Yesterday morning my dog flushed a family of grouse from a thicket at the base of a crooked jackpine. There had to be at least 6 grouse altogether. The mature bird flew off in a straight-line clear out of view, while the young ones changed direction at least once and lighted in trees nearby. My vizsla, Autumn, was wound like a cheap Timex for the following hour. The sun was just poking through the trees to the east and the light shone green as it filtered through the forest and morning mist. It was one of those snapshots in the great outdoors that will stick with me forever.
If you have followed my stories over the years, you’ll know that I’m a bit of a romantic.
But this was not a stroll in the woods or a dog-training session. I was simply walking over to the shed on my Lake Superior property. I was headed there to do some work and spent the rest of the day slugging it out in the 30-degree heat covered in sweat, soil and sawdust.
For anyone who owns lake property you know the drill. While your love of the outdoors may have inspired you to buy the place; your time fishing, hunting and pursuing the outdoor things you love most becomes mixed with never-ending grunt labour doing repairs and chores that have no regard for the timing of the salmon bite and other nuances of the seasons.
It is the great outdoor irony, if you will.
Last weekend, for example, I was standing in my rubber boots in a wet, stinky hole in the ground repairing a plugged septic line. I will spare you all the details, but I will tell you that I was wearing safety goggles, rubber gloves and an N-95 mask wielding a saws-all with a long blade.
Not so romantic.
But this has become the norm for me since the snow left back in April. A little fishing here and there, and a whole lot of hard work in between. Just the same, it has been rewarding and enjoyable. I am one of those strange ones that loves hard work. While I do enjoy fishing, hunting and all of those wonderful outdoor pastimes, I relish in working with my hands.
After I retired in 2011, I fished, hunted, checked my trail cameras - and so on - ad nauseam. Eventually, I discovered that the times I was most happy, were the ones where I was setting up a tree stand, felling trees and cutting firewood. So I decided to go back to work as a carpenter: the career I started after highschool; and really, my first love, so to speak.
So purchasing an old, run-down resort on Lake Superior that needed lots of TLC, seemed like a good fit.

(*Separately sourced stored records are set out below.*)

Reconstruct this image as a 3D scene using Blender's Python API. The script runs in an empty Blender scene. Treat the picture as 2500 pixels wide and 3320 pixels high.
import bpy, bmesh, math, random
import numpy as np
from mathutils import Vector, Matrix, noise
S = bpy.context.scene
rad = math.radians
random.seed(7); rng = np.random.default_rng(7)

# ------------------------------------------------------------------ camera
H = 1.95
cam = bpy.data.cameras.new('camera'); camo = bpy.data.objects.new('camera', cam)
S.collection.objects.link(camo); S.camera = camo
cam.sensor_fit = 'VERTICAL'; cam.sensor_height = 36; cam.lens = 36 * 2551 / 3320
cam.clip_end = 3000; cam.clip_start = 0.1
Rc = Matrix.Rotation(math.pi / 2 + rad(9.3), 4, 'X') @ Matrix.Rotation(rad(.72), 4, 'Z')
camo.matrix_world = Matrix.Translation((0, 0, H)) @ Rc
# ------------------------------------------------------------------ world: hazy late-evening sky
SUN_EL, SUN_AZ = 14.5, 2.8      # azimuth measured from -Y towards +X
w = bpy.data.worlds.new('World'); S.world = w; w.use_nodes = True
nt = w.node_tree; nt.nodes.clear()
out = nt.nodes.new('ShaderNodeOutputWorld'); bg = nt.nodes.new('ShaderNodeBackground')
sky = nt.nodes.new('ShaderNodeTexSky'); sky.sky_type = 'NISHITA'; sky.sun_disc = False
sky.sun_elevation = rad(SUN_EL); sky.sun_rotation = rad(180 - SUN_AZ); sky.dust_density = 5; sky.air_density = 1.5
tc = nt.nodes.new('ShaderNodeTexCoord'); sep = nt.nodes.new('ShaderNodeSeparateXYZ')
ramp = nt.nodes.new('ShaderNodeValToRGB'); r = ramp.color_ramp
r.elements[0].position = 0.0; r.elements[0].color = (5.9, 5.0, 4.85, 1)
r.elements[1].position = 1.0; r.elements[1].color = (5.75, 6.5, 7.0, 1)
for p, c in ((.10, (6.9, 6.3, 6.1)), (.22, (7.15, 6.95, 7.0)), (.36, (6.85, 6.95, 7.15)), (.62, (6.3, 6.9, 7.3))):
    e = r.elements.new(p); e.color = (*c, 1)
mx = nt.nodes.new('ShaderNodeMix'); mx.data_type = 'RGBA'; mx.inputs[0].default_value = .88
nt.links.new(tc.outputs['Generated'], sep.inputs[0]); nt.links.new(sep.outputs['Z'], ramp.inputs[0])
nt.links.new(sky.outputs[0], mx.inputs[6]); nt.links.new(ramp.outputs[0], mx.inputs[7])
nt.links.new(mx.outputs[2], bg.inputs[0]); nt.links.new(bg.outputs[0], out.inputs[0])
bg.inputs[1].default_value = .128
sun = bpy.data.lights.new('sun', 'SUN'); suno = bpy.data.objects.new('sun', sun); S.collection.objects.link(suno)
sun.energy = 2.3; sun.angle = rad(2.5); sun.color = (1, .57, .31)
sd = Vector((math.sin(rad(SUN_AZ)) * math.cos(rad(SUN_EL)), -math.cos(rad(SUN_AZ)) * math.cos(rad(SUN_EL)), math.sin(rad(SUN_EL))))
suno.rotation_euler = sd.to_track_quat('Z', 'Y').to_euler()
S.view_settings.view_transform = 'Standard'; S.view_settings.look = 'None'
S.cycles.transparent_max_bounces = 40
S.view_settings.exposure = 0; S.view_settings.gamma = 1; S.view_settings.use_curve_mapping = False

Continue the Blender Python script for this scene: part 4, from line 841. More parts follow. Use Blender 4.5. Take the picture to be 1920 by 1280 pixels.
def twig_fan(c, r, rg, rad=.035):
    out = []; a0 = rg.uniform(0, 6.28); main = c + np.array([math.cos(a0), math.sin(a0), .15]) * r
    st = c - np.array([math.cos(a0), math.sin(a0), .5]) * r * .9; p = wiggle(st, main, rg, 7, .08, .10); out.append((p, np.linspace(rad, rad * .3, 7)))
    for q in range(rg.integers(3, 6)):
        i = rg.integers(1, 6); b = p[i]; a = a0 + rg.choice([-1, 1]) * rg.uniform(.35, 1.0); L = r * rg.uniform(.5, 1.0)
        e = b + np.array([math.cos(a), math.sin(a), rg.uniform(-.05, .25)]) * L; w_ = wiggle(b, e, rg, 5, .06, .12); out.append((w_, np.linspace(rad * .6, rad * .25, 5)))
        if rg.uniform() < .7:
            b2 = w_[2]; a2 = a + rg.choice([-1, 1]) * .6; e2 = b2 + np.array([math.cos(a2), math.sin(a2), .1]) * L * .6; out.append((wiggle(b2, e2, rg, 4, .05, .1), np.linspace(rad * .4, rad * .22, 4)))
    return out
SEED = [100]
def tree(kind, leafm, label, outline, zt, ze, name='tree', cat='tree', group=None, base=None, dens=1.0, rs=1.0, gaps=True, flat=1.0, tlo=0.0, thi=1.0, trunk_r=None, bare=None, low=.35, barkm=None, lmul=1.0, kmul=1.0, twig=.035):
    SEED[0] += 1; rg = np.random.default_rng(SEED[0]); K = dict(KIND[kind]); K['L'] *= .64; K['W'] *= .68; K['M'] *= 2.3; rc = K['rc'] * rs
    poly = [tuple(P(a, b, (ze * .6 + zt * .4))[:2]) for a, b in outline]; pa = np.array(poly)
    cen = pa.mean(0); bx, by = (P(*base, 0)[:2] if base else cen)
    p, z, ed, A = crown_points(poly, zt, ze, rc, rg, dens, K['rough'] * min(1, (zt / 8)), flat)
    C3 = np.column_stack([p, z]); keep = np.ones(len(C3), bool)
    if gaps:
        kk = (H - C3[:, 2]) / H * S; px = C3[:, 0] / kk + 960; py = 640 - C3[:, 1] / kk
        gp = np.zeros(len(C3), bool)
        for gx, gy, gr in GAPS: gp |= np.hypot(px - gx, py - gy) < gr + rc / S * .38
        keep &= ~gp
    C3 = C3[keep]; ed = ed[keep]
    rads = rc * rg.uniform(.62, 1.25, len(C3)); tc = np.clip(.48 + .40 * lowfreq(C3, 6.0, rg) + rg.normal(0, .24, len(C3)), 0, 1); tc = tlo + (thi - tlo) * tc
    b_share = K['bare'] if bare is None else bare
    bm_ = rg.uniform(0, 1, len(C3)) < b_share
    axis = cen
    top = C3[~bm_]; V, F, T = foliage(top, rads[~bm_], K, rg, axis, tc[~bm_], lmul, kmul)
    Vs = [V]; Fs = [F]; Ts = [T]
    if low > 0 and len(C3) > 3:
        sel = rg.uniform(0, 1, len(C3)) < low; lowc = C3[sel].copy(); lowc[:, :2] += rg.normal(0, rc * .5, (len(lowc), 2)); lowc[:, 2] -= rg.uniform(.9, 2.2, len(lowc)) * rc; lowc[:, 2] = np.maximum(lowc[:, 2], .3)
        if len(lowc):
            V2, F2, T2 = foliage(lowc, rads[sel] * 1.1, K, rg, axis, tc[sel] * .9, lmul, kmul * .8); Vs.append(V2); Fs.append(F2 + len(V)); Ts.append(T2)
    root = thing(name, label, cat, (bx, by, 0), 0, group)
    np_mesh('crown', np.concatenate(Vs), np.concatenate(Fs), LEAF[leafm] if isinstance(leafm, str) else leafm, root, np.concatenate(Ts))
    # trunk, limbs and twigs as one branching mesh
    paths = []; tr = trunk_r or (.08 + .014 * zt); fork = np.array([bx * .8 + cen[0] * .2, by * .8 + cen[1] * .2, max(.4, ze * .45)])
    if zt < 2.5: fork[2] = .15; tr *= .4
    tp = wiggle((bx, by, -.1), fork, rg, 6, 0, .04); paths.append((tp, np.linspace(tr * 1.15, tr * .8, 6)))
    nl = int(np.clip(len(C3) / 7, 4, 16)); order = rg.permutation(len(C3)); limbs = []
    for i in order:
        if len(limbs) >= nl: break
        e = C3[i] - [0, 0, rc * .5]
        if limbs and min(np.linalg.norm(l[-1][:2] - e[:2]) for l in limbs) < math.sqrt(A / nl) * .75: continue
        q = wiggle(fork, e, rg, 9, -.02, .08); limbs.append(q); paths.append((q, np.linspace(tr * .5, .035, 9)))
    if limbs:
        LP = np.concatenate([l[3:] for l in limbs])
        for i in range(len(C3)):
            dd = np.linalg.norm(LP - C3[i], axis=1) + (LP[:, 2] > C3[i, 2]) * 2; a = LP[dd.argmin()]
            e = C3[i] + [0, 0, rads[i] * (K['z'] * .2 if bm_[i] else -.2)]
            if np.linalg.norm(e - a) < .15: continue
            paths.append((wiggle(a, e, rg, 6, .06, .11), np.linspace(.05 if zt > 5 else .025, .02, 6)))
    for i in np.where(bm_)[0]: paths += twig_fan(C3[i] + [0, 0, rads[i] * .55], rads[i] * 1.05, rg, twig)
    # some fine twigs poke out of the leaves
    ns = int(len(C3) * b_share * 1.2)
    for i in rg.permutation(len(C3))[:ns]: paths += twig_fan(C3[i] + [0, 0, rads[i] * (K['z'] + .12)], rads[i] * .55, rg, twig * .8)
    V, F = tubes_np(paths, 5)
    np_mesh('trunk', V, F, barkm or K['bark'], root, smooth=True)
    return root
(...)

Although my days are chocked full of this hard work that I apparently relish in, I do have Superior at my doorstep to provide a reprieve now and then. Like yesterday when I stripped down to my shorts and walked like a zombie up to my neck in the cool clear water at the end of the work day. I was hot, sticky, dirty - and a bit crabby. But the water washed it all away, and reminded me that it was all well worth the toil.